:: Directions ::
Show all lines of the listing that hold the word "from".

start Given information

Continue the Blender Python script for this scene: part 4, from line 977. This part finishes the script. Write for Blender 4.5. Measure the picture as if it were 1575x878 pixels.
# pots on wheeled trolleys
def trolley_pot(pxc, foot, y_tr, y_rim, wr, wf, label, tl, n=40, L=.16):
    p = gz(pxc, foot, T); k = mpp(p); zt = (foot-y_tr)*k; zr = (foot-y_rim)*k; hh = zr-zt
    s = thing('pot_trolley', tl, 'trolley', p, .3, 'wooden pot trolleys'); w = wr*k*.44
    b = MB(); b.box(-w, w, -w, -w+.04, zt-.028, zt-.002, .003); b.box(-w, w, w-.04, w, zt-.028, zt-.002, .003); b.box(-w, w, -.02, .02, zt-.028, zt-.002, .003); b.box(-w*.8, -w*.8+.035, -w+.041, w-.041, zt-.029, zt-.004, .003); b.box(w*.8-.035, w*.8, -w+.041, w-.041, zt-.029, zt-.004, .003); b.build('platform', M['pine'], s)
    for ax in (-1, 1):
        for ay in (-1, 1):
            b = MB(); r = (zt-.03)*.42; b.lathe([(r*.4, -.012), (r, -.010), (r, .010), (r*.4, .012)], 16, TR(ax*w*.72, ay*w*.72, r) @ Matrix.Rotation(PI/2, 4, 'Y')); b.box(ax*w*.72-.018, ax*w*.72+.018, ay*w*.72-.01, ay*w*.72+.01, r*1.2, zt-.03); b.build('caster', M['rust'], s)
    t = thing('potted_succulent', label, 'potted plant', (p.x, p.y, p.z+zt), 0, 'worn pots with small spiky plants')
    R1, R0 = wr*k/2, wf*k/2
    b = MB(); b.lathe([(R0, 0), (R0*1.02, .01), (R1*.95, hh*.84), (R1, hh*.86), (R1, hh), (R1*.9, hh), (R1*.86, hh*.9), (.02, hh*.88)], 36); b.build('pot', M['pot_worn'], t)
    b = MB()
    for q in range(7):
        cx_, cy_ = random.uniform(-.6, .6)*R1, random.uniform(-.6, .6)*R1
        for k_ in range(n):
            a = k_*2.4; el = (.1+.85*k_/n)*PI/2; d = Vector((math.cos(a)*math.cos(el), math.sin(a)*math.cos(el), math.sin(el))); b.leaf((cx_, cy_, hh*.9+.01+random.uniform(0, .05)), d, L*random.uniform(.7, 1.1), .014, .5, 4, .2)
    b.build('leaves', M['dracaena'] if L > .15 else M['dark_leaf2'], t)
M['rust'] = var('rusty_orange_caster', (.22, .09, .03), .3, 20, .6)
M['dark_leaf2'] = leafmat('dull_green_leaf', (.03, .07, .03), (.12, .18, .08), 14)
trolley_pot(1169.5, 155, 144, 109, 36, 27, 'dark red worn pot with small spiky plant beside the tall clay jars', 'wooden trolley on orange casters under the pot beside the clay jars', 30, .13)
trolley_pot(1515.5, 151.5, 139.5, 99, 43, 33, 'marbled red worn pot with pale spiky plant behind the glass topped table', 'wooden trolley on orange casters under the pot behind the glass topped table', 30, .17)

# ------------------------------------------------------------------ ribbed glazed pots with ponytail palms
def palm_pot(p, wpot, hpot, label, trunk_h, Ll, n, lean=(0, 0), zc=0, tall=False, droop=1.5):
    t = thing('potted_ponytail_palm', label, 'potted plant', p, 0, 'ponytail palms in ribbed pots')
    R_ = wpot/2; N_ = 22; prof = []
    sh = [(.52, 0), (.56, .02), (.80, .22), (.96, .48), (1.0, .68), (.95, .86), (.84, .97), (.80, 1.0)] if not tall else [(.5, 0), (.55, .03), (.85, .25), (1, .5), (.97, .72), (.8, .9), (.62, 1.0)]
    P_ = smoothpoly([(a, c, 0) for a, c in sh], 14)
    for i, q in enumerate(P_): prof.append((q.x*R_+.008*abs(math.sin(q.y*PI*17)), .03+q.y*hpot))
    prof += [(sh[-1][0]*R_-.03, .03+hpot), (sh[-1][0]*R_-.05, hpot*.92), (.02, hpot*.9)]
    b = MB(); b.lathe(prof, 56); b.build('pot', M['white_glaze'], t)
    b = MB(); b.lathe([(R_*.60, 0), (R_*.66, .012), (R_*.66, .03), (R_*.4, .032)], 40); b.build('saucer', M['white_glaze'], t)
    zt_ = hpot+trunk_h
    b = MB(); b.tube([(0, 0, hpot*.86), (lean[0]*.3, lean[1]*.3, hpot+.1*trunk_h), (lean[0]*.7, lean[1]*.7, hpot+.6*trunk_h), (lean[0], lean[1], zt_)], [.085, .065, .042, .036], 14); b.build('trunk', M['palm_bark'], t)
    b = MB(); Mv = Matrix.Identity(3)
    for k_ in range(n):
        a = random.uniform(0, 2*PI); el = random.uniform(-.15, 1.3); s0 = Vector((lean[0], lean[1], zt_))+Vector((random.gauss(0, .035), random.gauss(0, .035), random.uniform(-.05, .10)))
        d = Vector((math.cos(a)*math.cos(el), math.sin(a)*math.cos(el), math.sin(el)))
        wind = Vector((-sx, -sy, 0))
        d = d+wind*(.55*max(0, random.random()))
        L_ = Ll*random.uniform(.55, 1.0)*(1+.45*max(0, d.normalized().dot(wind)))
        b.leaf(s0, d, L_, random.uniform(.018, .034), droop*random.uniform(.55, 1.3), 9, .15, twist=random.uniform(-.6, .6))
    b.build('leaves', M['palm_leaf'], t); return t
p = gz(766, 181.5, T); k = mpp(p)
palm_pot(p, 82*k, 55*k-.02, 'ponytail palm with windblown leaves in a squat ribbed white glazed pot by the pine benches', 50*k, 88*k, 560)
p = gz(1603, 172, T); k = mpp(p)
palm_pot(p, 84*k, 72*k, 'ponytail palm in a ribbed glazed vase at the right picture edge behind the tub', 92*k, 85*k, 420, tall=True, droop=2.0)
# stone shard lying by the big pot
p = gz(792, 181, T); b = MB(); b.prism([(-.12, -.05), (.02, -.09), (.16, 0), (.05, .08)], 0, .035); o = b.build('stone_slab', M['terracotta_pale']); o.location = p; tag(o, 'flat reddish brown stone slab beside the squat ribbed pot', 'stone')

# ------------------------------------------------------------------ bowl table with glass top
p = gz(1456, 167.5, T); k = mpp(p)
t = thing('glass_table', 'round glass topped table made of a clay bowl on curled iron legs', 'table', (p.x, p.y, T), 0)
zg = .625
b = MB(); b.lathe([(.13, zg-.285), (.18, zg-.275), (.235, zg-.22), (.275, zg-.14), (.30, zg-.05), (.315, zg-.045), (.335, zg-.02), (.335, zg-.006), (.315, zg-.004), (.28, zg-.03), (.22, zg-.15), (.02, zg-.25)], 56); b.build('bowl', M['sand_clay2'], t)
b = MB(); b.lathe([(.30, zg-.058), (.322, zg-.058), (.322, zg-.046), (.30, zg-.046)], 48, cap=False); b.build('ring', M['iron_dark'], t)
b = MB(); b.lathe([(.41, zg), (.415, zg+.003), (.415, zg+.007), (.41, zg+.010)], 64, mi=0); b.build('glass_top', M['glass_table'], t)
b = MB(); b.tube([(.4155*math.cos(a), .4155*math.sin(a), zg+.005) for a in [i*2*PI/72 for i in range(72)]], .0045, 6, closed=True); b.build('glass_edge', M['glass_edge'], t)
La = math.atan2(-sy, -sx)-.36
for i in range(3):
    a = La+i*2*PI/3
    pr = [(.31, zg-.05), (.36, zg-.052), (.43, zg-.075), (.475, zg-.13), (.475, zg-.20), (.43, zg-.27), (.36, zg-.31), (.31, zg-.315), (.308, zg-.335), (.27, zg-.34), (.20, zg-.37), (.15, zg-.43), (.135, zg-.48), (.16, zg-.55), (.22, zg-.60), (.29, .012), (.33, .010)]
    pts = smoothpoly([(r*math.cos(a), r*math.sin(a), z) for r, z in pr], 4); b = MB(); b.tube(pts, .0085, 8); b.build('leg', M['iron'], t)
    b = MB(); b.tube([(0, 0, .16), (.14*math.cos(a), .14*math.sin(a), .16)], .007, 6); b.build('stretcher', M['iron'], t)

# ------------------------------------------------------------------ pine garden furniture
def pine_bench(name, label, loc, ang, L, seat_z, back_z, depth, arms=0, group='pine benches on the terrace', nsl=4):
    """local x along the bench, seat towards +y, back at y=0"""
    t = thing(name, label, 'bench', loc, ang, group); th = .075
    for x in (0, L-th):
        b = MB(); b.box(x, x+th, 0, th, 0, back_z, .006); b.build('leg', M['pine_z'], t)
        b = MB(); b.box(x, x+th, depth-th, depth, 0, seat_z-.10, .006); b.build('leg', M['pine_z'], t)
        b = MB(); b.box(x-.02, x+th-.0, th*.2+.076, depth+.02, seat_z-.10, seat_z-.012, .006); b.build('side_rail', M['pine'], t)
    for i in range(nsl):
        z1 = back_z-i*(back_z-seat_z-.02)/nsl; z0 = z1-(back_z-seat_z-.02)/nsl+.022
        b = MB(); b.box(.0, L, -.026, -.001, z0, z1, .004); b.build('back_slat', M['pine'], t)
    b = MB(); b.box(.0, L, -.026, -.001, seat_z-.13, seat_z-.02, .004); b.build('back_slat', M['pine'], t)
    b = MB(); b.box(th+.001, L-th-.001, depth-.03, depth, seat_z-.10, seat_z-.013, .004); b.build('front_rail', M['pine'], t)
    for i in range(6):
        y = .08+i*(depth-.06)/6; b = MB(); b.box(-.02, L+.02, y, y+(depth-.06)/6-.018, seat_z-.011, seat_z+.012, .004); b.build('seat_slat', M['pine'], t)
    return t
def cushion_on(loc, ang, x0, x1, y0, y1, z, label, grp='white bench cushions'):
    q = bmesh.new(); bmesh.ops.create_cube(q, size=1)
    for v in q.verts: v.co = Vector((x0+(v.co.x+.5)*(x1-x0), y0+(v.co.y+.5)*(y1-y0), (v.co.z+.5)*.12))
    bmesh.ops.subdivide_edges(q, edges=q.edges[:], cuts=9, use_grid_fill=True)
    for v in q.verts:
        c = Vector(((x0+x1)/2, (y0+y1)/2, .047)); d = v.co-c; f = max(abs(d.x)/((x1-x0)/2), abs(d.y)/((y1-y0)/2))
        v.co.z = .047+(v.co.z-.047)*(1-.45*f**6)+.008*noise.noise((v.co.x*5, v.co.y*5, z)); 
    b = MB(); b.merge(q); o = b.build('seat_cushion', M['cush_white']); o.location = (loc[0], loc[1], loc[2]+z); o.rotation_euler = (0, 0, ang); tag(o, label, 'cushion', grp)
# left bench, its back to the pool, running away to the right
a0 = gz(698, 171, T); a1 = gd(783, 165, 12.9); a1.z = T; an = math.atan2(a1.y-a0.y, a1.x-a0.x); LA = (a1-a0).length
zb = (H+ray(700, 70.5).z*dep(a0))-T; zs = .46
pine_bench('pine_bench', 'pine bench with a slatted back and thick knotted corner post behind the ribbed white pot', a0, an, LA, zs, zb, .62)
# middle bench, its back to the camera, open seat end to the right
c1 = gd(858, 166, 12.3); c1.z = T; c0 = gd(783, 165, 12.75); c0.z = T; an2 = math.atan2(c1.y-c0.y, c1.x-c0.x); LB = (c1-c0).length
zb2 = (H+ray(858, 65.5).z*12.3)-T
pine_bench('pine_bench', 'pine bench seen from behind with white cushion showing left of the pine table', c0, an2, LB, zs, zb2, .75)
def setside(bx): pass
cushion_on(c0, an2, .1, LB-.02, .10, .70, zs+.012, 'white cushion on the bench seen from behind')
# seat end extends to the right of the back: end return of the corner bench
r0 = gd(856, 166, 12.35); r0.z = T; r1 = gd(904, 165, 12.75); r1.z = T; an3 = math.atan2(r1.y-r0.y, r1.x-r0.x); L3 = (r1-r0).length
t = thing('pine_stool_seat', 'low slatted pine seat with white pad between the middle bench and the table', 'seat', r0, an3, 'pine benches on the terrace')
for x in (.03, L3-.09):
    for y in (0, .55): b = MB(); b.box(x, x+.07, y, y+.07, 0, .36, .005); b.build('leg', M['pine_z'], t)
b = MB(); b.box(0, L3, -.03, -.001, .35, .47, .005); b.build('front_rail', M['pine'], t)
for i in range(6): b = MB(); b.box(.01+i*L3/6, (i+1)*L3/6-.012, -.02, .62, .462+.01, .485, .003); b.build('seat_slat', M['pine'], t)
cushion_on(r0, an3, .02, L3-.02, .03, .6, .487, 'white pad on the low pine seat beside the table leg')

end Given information

:: Solution ::
Continue the Blender Python script for this scene: part 4, from line 977. This part finishes the script. Write for Blender 4.5. Measure the picture as if it were 1575x878 pixels.
pine_bench('pine_bench', 'pine bench seen from behind with white cushion showing left of the pine table', c0, an2, LB, zs, zb2, .75)
cushion_on(c0, an2, .1, LB-.02, .10, .70, zs+.012, 'white cushion on the bench seen from behind')